Loving everyone actually might be simpler.  Why not reword the command into the golden rule?  Instead of “Love thy neighbor” let’s use “Love everyone the same way you want to be loved”?  Some people don’t have self-love, self-respect, etc.  Using the golden rule, I could mistreat and disrespect everyone equally in the same manner I expected to be mistreated and disrespected.  God is smart.  Even the Lord ‘chose’ a people to be particularly loved among all humanity through whom the rest of the world would encounter the divine love.  This is the scandal of the particular in the universal.

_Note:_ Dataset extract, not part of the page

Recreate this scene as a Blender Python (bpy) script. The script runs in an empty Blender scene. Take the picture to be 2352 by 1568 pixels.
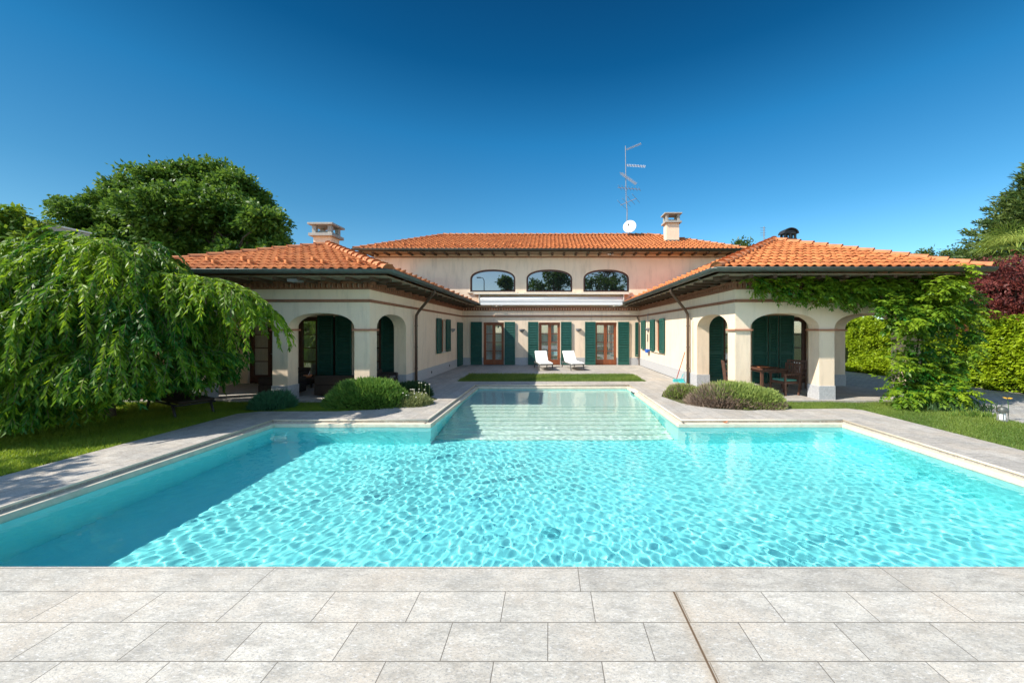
import bpy, math, random
import numpy as np
from mathutils import Vector, Matrix
from mathutils.geometry import tessellate_polygon
C = bpy.context.scene
R = math.radians
rng = np.random.default_rng(11)
random.seed(5)

# ------------------------------------------------------------------ camera
cam = bpy.data.cameras.new('camera')
cam_o = bpy.data.objects.new('camera', cam)
C.collection.objects.link(cam_o)
C.camera = cam_o
cam_o.location = (0, 0, 1.75)
cam_o.rotation_euler = (math.pi / 2, 0, 0)
cam.sensor_width = 36
cam.lens = 36 * 840 / 2352
cam.shift_x = -86 / 2352
cam.shift_y = -24 / 2352
cam.clip_end = 3000

# ------------------------------------------------------------------ sky, sun, exposure
SUN = Vector((.97, .42, -1.0))          # direction the light travels
w = bpy.data.worlds.new('World')
C.world = w
w.use_nodes = True
nt = w.node_tree
sky = nt.nodes.new('ShaderNodeTexSky')
sky.sky_type = 'NISHITA'
sky.sun_disc = False
sky.sun_elevation = math.asin(1.0 / SUN.length)
sky.sun_rotation = math.atan2(-.97, -.42)
sky.air_density = 1.0
sky.dust_density = .2
sky.ozone_density = 3.0
tc = nt.nodes.new('ShaderNodeTexCoord')
sep = nt.nodes.new('ShaderNodeSeparateXYZ')
nt.links.new(tc.outputs['Generated'], sep.inputs[0])
ramp = nt.nodes.new('ShaderNodeValToRGB')
nt.links.new(sep.outputs[2], ramp.inputs[0])
cr = ramp.color_ramp
cr.elements[0].position = 0.0
cr.elements[0].color = (.50, .63, .66, 1)
cr.elements[1].position = .95
cr.elements[1].color = (.8, .85, .85, 1)
for p, c in ((.15, (.40, .65, .69)), (.28, (.215, .54, .62)), (.45, (.08, .45, .58)), (.58, (.02, .26, .38)), (.68, (.015, .19, .29))):
    e = cr.elements.new(p)
    e.color = (*c, 1)
mul = nt.nodes.new('ShaderNodeMix')
mul.data_type = 'RGBA'
mul.blend_type = 'MULTIPLY'
mul.inputs[0].default_value = 1.0
nt.links.new(sky.outputs[0], mul.inputs[6])
back = nt.nodes.new('ShaderNodeMapRange')     # deep blue ahead; unseen sky overhead and behind kept pale to lift the shade
back.inputs[1].default_value = .25
back.inputs[2].default_value = -.35
nt.links.new(sep.outputs[1], back.inputs[0])
tmix = nt.nodes.new('ShaderNodeMix')
tmix.data_type = 'RGBA'
tmix.inputs[7].default_value = (1.0, .97, .88, 1)
nt.links.new(back.outputs[0], tmix.inputs[0])
nt.links.new(ramp.outputs[0], tmix.inputs[6])
nt.links.new(tmix.outputs[2], mul.inputs[7])
bg = nt.nodes['Background']
fx = nt.nodes.new('ShaderNodeFloatCurve')      # clear air to both sides is a deeper blue than the plain sky model gives
cv = fx.mapping.curves[0]
cv.points[0].location = (0, .60)
cv.points[1].location = (1, .86)
for p_ in ((.15, .66), (.35, .86), (.5, 1.0), (.65, 1.04), (.85, .94)):
    cv.points.new(*p_)
fx.mapping.update()
mx_ = nt.nodes.new('ShaderNodeMapRange')
mx_.inputs[1].default_value = -1
mx_.inputs[2].default_value = 1
nt.links.new(sep.outputs[0], mx_.inputs[0])
nt.links.new(mx_.outputs[0], fx.inputs['Value'])
fb = nt.nodes.new('ShaderNodeMix')
fb.inputs[3].default_value = 1.0
nt.links.new(back.outputs[0], fb.inputs[0])
nt.links.new(fx.outputs[0], fb.inputs[2])
m2_ = nt.nodes.new('ShaderNodeMix')
m2_.data_type = 'RGBA'
m2_.blend_type = 'MULTIPLY'
m2_.inputs[0].default_value = 1.0
nt.links.new(mul.outputs[2], m2_.inputs[6])
nt.links.new(fb.outputs[0], m2_.inputs[7])
nt.links.new(m2_.outputs[2], bg.inputs[0])
bg.inputs[1].default_value = .15
sun = bpy.data.lights.new('sun', 'SUN')
sun.energy = 3.8
sun.angle = R(.5)
sun.color = (1.0, .94, .84)
sun_o = bpy.data.objects.new('sun', sun)
C.collection.objects.link(sun_o)
sun_o.rotation_euler = SUN.to_track_quat('-Z', 'Y').to_euler()
sun_o.location = (-20, -10, 25)
sun.cycles.is_caustics_light = True
C.view_settings.view_transform = 'Standard'
C.view_settings.look = 'None'
C.view_settings.gamma = 1
C.view_settings.exposure = .94
C.cycles.use_denoising = True
C.cycles.caustics_reflective = False
C.cycles.caustics_refractive = True
C.cycles.max_bounces = 10
C.cycles.diffuse_bounces = 5
C.cycles.transparent_max_bounces = 12
C.cycles.sample_clamp_indirect = 8

# ------------------------------------------------------------------ materials
def mat(name, col, rough=.6, spec=.4, metal=0, bump=0, bscale=60, var=0, vscale=3, col2=None, tint=False, translucent=0, streak=None):
    m = bpy.data.materials.new(name)
    m.use_nodes = True
    t = m.node_tree
    b = t.nodes['Principled BSDF']
    b.inputs['Base Color'].default_value = (*col, 1)
    b.inputs['Roughness'].default_value = rough
    b.inputs['Specular IOR Level'].default_value = spec
    b.inputs['Metallic'].default_value = metal
    tcn = t.nodes.new('ShaderNodeTexCoord')
    src = None
    if var or col2 or tint:
        mx = t.nodes.new('ShaderNodeMix')
        mx.data_type = 'RGBA'
        c2 = col2 or tuple(x * (1 - var) for x in col)
        mx.inputs[6].default_value = (*col, 1)
        mx.inputs[7].default_value = (*c2, 1)
        if tint:
            a = t.nodes.new('ShaderNodeAttribute')
            a.attribute_name = 'tint'
            t.links.new(a.outputs['Fac'], mx.inputs[0])
        else:
            n = t.nodes.new('ShaderNodeTexNoise')
            n.inputs['Scale'].default_value = vscale
            n.inputs['Detail'].default_value = 8
            n.inputs['Roughness'].default_value = .65
            if streak:
                mp = t.nodes.new('ShaderNodeMapping')
                mp.inputs['Scale'].default_value = streak
                t.links.new(tcn.outputs['Object'], mp.inputs[0])
                t.links.new(mp.outputs[0], n.inputs['Vector'])
            else:
                t.links.new(tcn.outputs['Object'], n.inputs['Vector'])
            rr = t.nodes.new('ShaderNodeMapRange')
            rr.inputs[1].default_value = .35
            rr.inputs[2].default_value = .68
            t.links.new(n.outputs[0], rr.inputs[0])
            t.links.new(rr.outputs[0], mx.inputs[0])
        t.links.new(mx.outputs[2], b.inputs['Base Color'])
        src = mx
    if name == 'cream_stucco':
        mp = t.nodes.new('ShaderNodeMapping')
        mp.inputs['Scale'].default_value = (2.2, 2.2, .35)
        t.links.new(tcn.outputs['Object'], mp.inputs[0])
        n3 = t.nodes.new('ShaderNodeTexNoise')
        n3.inputs['Scale'].default_value = 2.5
        n3.inputs['Detail'].default_value = 9
        n3.inputs['Roughness'].default_value = .7
        t.links.new(mp.outputs[0], n3.inputs['Vector'])
        r3 = t.nodes.new('ShaderNodeMapRange')
        r3.inputs[1].default_value = .5
        r3.inputs[2].default_value = .78
        r3.inputs[4].default_value = .55
        t.links.new(n3.outputs[0], r3.inputs[0])
        m3 = t.nodes.new('ShaderNodeMix')
        m3.data_type = 'RGBA'
        m3.inputs[7].default_value = (.50, .40, .29, 1)
        t.links.new(r3.outputs[0], m3.inputs[0])
        t.links.new(mx.outputs[2], m3.inputs[6])
        t.links.new(m3.outputs[2], b.inputs['Base Color'])
    if name == 'terracotta_roof_tile':
        n3 = t.nodes.new('ShaderNodeTexNoise')
        n3.inputs['Scale'].default_value = 1.6
        n3.inputs['Detail'].default_value = 9
        n3.inputs['Roughness'].default_value = .75
        t.links.new(tcn.outputs['Object'], n3.inputs['Vector'])
        r3 = t.nodes.new('ShaderNodeMapRange')
        r3.inputs[1].default_value = .52
        r3.inputs[2].default_value = .78
        r3.inputs[4].default_value = .45
        t.links.new(n3.outputs[0], r3.inputs[0])
        m3 = t.nodes.new('ShaderNodeMix')
        m3.data_type = 'RGBA'
        m3.inputs[7].default_value = (.25, .13, .075, 1)
        t.links.new(r3.outputs[0], m3.inputs[0])
        t.links.new(mx.outputs[2], m3.inputs[6])
        t.links.new(m3.outputs[2], b.inputs['Base Color'])
    if bump:
        n2 = t.nodes.new('ShaderNodeTexNoise')
        n2.inputs['Scale'].default_value = bscale
        n2.inputs['Detail'].default_value = 6
        t.links.new(tcn.outputs['Object'], n2.inputs['Vector'])
        bp = t.nodes.new('ShaderNodeBump')
        bp.inputs['Strength'].default_value = bump
        bp.inputs['Distance'].default_value = .02
        t.links.new(n2.outputs[0], bp.inputs['Height'])
        t.links.new(bp.outputs[0], b.inputs['Normal'])
    if translucent:
        tr = t.nodes.new('ShaderNodeBsdfTranslucent')
        tr.inputs[0].default_value = (*[min(1, x * 1.5) for x in col], 1)
        if src:
            gm = t.nodes.new('ShaderNodeHueSaturation')
            gm.inputs['Value'].default_value = 1.5
            gm.inputs['Hue'].default_value = .485
            t.links.new(src.outputs[2], gm.inputs['Color'])
            t.links.new(gm.outputs[0], tr.inputs[0])
        ms = t.nodes.new('ShaderNodeMixShader')
        ms.inputs[0].default_value = translucent
        t.links.new(b.outputs[0], ms.inputs[1])
        t.links.new(tr.outputs[0], ms.inputs[2])
        t.links.new(ms.outputs[0], t.nodes['Material Output'].inputs[0])
    return m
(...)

God doesn’t simply love everyone; God loves you.  All of the you’s who there are out there in the cosmos.  You are a unique human who has very particular needs; your experience of God’s universal love will be particular.  I think this is why the Bible uses Father as a metaphor for God and God’s love.  I love my two children.  I do not love them equally.  They know it, too.  They’ve asked.  I’ve told them each and every time that they ask the same answer.  I love them as much as they need me to love them.  I love them equitably.  I love them particularly.  The Lord’s love is enough.  God doesn’t love one more or less than the other.  God loves us as much as we need to be loved.

Jesus taught us to love like he loved.  When we encounter one another in any way we become neighbors.  We’re called to love our neighbors in the same way that God loves us.  Love is particular.  Don’t try to love everybody.  You’ll fail.  Instead of going global, go local.  Love your neighbor.  After all, it’s what Jesus would do.